Smith followed this by reading, really reading aloud, most tho not all of Exile, the first of three works that make up the Topology half of Organic Furniture Cellar. In some fashion not entirely evident to me, Exile is a read-through of James Joyce’s Ulysses (this reading occurring on the day after Bloomsday). Hearing her proceed through these poems made me conscious of the degree of organization in OFC: one half, or movement, dedicated to time, Chronology, the other to space, Topology, each composed of three suites, at least one of which perceptibly deals with the dimension of the other half of the book.

Smith is, I’ve decided, a formalist who thinks deeply about large structures. In this sense, her work does resemble the writing of Steve McCaffery (whom she acknowledges in the surprisingly straightforward ten-page introduction to OFC, a manifesto calling for a “plastic” poetics) as well as certain works by such dissimilar writers as Barrett Watten & Jack Spicer. OFC is a closed poem in rather the same way that a sestina is closed, or perhaps a better analogy might be The Odyssey. Even as each page looks like a testament to the ludic, its very existence depends upon the whole.
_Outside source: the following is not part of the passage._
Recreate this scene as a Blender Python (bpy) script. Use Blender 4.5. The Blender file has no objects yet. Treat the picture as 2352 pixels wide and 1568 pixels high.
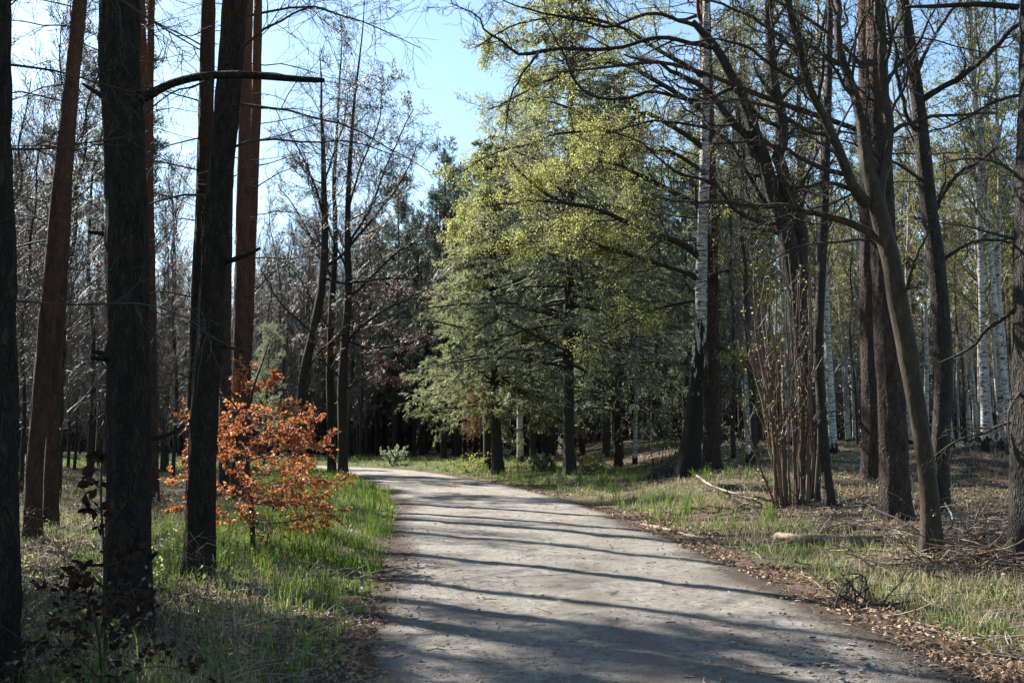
import bpy, math, random
import numpy as np
from mathutils import Vector

# ------------------------------------------------------------------ camera, world, sun, exposure
SC = bpy.context.scene
COL = SC.collection
W, H, F = 2352.0, 1568.0, 2287.0          # photo measured in a 2352 px wide frame, 35 mm lens
PITCH = math.atan((1000 - 784) / F)
CAMZ = 1.65
cam_d = bpy.data.cameras.new("camera")
cam_d.lens = 35.0
cam_d.sensor_width = 36.0
cam_d.clip_end = 2000
cam = bpy.data.objects.new("camera", cam_d)
cam.location = (0, 0, CAMZ)
cam.rotation_euler = (math.pi / 2 + PITCH, 0, 0)
COL.objects.link(cam)
SC.camera = cam

SUN_AZ = math.radians(-49)                 # 49 degrees left of the viewing direction
SUN_EL = math.radians(39)
SUN_STRENGTH = 5.0
SKY_STRENGTH = 0.07
EXPOSURE = 1.82
wd = bpy.data.worlds.new("World")
SC.world = wd
wd.use_nodes = True
nt = wd.node_tree
nt.nodes.clear()
sky = nt.nodes.new("ShaderNodeTexSky")
sky.sky_type = 'NISHITA'
sky.sun_disc = False
sky.sun_elevation = SUN_EL
sky.sun_rotation = SUN_AZ
sky.air_density = 1.0
sky.dust_density = 0.5
sky.ozone_density = 1.0
bg = nt.nodes.new("ShaderNodeBackground")
bg.inputs['Strength'].default_value = SKY_STRENGTH
wo = nt.nodes.new("ShaderNodeOutputWorld")
wb = nt.nodes.new("ShaderNodeMix")            # the camera's cool white balance
wb.data_type = 'RGBA'
wb.blend_type = 'MULTIPLY'
wb.inputs['Factor'].default_value = 1
wb.inputs['B'].default_value = (.95, 1.04, 1.02, 1)
nt.links.new(sky.outputs[0], wb.inputs['A'])
nt.links.new(wb.outputs['Result'], bg.inputs[0])
nt.links.new(bg.outputs[0], wo.inputs[0])
sd = bpy.data.lights.new("sun", 'SUN')
sd.energy = SUN_STRENGTH
sd.angle = math.radians(0.53)
sd.color = (1.0, 0.94, 0.85)
sun = bpy.data.objects.new("sun", sd)
to_sun = Vector((math.sin(SUN_AZ) * math.cos(SUN_EL), math.cos(SUN_AZ) * math.cos(SUN_EL), math.sin(SUN_EL)))
sun.rotation_euler = to_sun.to_track_quat('Z', 'Y').to_euler()
COL.objects.link(sun)
SC.view_settings.view_transform = 'Standard'
SC.view_settings.look = 'None'
SC.view_settings.exposure = EXPOSURE
SC.view_settings.gamma = 1.0
SC.render.engine = 'CYCLES'
SC.cycles.max_bounces = 8
SC.cycles.diffuse_bounces = 5
SC.cycles.glossy_bounces = 1
SC.cycles.transmission_bounces = 5
SC.cycles.transparent_max_bounces = 4
SC.cycles.use_denoising = True
SC.cycles.caustics_reflective = False
SC.cycles.caustics_refractive = False

# ------------------------------------------------------------------ small maths helpers
UP = np.array([0, 0, 1.0])
CP, SP = math.cos(PITCH), math.sin(PITCH)


def ray(px, py):
    u = (px - W / 2) / F
    v = (H / 2 - py) / F
    return np.array([u, CP - v * SP, SP + v * CP])


def at(px, py, Y):
    """World point seen at that photo position, Y metres ahead."""
    d = ray(px, py)
    return np.array([0, 0, CAMZ]) + d * (Y / d[1])


def hashv(i, j, seed):
    n = (i * 374761393 + j * 668265263 + seed * 974634777) & 0x7fffffff
    n = ((n ^ (n >> 13)) * 1274126177) & 0x7fffffff
    n = n ^ (n >> 16)
    return (n & 0xffff) / 65535.0


def vnoise(x, y, seed=0):
    x = np.asarray(x, float)
    y = np.asarray(y, float)
    xi = np.floor(x).astype(np.int64)
    yi = np.floor(y).astype(np.int64)
    fx = x - xi
    fy = y - yi
    fx = fx * fx * (3 - 2 * fx)
    fy = fy * fy * (3 - 2 * fy)
    a = hashv(xi, yi, seed)
    b = hashv(xi + 1, yi, seed)
    c = hashv(xi, yi + 1, seed)
    d = hashv(xi + 1, yi + 1, seed)
    return (a * (1 - fx) + b * fx) * (1 - fy) + (c * (1 - fx) + d * fx) * fy


def fbm(x, y, seed=0, o=3):
    s = 0
    a = 0.5
    for k in range(o):
        s = s + a * vnoise(x * 2 ** k, y * 2 ** k, seed + k * 17)
        a *= 0.5
    return s / (1 - 0.5 ** o)


def ss(a, b, x):
    t = np.clip((np.asarray(x, float) - a) / (b - a), 0, 1)
    return t * t * (3 - 2 * t)


def norm(v):
    return v / np.maximum(np.linalg.norm(v, axis=-1, keepdims=True), 1e-9)


# ------------------------------------------------------------------ terrain
ROAD = np.array([(1.4, -40), (1.45, -12), (1.3, 0), (1.1, 6.6), (.88, 9.6), (.64, 13.1), (.18, 18), (-.2, 22.2), (-.95, 27), (-2.0, 32.5),
                 (-3.9, 39.7), (-6.3, 46.8), (-9.8, 52.2), (-15, 56.5), (-22, 60), (-36, 64), (-60, 69)], float)
RHALF = np.interp(np.arange(len(ROAD)), [0, 3, 5, 7, 10, 12, 16], [2.25, 2.3, 2.35, 2.35, 2.1, 1.9, 1.8])


def resample(P, n):
    P = np.asarray(P, float)
    d = np.r_[0, np.cumsum(np.linalg.norm(np.diff(P, axis=0), axis=1))]
    t = np.linspace(0, d[-1], n)
    return np.stack([np.interp(t, d, P[:, k]) for k in range(P.shape[1])], 1)


def catmull(P, n):
    P = np.asarray(P, float)
    if len(P) < 3:
        return resample(P, n)
    Q = np.vstack([2 * P[0] - P[1], P, 2 * P[-1] - P[-2]])
    out = []
    m = 8
    for i in range(1, len(Q) - 2):
        for s in np.arange(m) / m:
            a, b, c, d = Q[i - 1], Q[i], Q[i + 1], Q[i + 2]
            out.append(0.5 * (2 * b + (c - a) * s + (2 * a - 5 * b + 4 * c - d) * s * s + (3 * b - a - 3 * c + d) * s ** 3))
    out.append(P[-1])
    return resample(np.array(out), n)


RC = catmull(np.c_[ROAD, RHALF], 110)


def road_d(x, y):
    """signed distance to the road edge (negative on the road) and the side (+1 right)."""
    x = np.atleast_1d(np.asarray(x, float))
    y = np.atleast_1d(np.asarray(y, float))
    D = np.full(x.shape, 1e9)
    S = np.zeros(x.shape)
    A = RC[:-1, :2]
    B = RC[1:, :2]
    for i in range(len(A)):
        ab = B[i] - A[i]
        t = np.clip(((x - A[i, 0]) * ab[0] + (y - A[i, 1]) * ab[1]) / (ab @ ab), 0, 1)
        dx = x - A[i, 0] - t * ab[0]
        dy = y - A[i, 1] - t * ab[1]
        d = np.hypot(dx, dy) - RC[i, 2]
        m = d < D
        D[m] = d[m]
        S[m] = np.sign(dx * ab[1] - dy * ab[0])[m]
    return D, S


def height(x, y):
    x = np.atleast_1d(np.asarray(x, float))
    y = np.atleast_1d(np.asarray(y, float))
    d, s = road_d(x, y)
    right = (s > 0)
    h = -0.05 * (1 - ss(-0.25, 0.35, d))
    h = h + 0.16 * (fbm(x * .55, y * .55, 3) - .42) * ss(0.1, 2.5, d) + .05 * (vnoise(x * 2.3, y * 2.3, 9) - .5) * ss(0.1, 1.2, d)
    h = h + np.where(right, 0.28 * ss(.3, 3.6, d), 0.05 * ss(0.2, 1.5, d))
    h = h + np.where(right, 0.95 * ss(15, 36, y) * ss(3.5, 9, x), 0)
    h = h + 0.75 * np.exp(-(((x - 12.8) / 2.3) ** 2 + ((y - 25.5) / 1.6) ** 2))       # dark mound far right
    h = h + 0.22 * np.exp(-(((x - 5.6) / 1.6) ** 2 + ((y - 25.5) / 1.8) ** 2))
    return h


def gz(x, y):
    return float(height(x, y)[0])


def ground(px, py):
    d = ray(px, py)
    Y = np.linspace(3.5, 140, 1600)
    X = d[0] / d[1] * Y
    Z = CAMZ + d[2] / d[1] * Y
    hh = height(X, Y)
    k = np.argmax(Z <= hh)
    if Z[k] > hh[k]:
        k = len(Y) - 1
    return np.array([X[k], Y[k], hh[k]])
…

In her critical writing – Smith’s acknowledgement’s page is every bit as detailed & serious as the book’s introduction – she is very clear that these “works on paper” (OFC’s actual subtitle) are not to be thought of as spoken & that she wants to challenge the lazier habits of reading as well:

With plastic poetry, I want to change the reading space in such a way that the one who reads is forced to make amends for new structures in his or her virtual path. The words on a page must be plastic in virtual space as architecture and sculpture are plastic in real space.

One way to mark this in a reading obviously is to disrupt the readerliness of the event over & over, by reading a text silently or by saying, as Smith did of The Wandering Rocks section of Exile,

I really like this poem. I read it all the time in my head, but I’m not going to read it right now.

Having read the opening suite of Topology – Smith’s source of Ulysses being something of an icon of the geographically centered text¹ – she turned to Canal Series, the first suite of Chronography, OFC’s opening section, which might be said to document Smith’s move – more than just physical – from her home state of Alabama to Buffalo, New York. She described the suite as her “cultural shock” poetry.

The only passage of Smith’s reading that did not come from the opening suites of OFC’s two sections proved to be the one she read silently, the “Nightwalks” poem of Shifting Landscapes (the third of Chronography’s suites). It’s a poem that in part articulates the experience of driving as well as a need to demarcate the distinction between “inside the circle” & “outside the circle.” Given that Smith had just driven for eight hours from Richmond, Virginia, for this reading – the drive should have taken six, but the usual Sunday I-95 coagulation was made that much worse by Father’s Day traffic heading home -- and that Smith arrived with something like ten minutes to spare before she went on, the interregnum created by the silent reading proved not unlike a moment’s meditation, creating the spacing in which a reading could proceed. Not that Smith doesn’t have, as she has announced both on her blog & at the Zinc Bar, “problems with reading.”

I gave my reading, pleased to see all the folks in the audience, to see among them Kit Robinson (in town for a family event), Ted Greenwald & Charles Bernstein, as well as younger poets such as Brenda Iijima & Douglas Rothschild, & younger poets still, such as Adam Golaski & Eric Gelsinger (neither of whom I’d met before). I reminded myself that Smith is really part of this last cohort, and that in fact I wrote Ketjak five years before she was born. That is a humbling situation.

The instant I was done, Smith hopped back up, announcing that “I want to read some more,” in response to what I’d just read. She then proceeded to read The Sirens section of Exile, which does indeed echo the self-same chapter of Ulysses, bronze by gold, albeit in Smith’s version the capital letter isn’t the b as it is for Joyce, but rather the n since its spelling out a mid-word acrostic that reads vertically NEON LIT CHURCHES. Keeping her reading persona intact, one part Kathy Acker, one part Scarlett O’Hara, as well as her poetics (upper limit Cage, lower limit the performance-centered wit of a Steve McCaffery), Smith commented “I like poetry as litigation.” Indeed.

 

¹ All those Dublin tourists following their maps of Ulysses from station to station.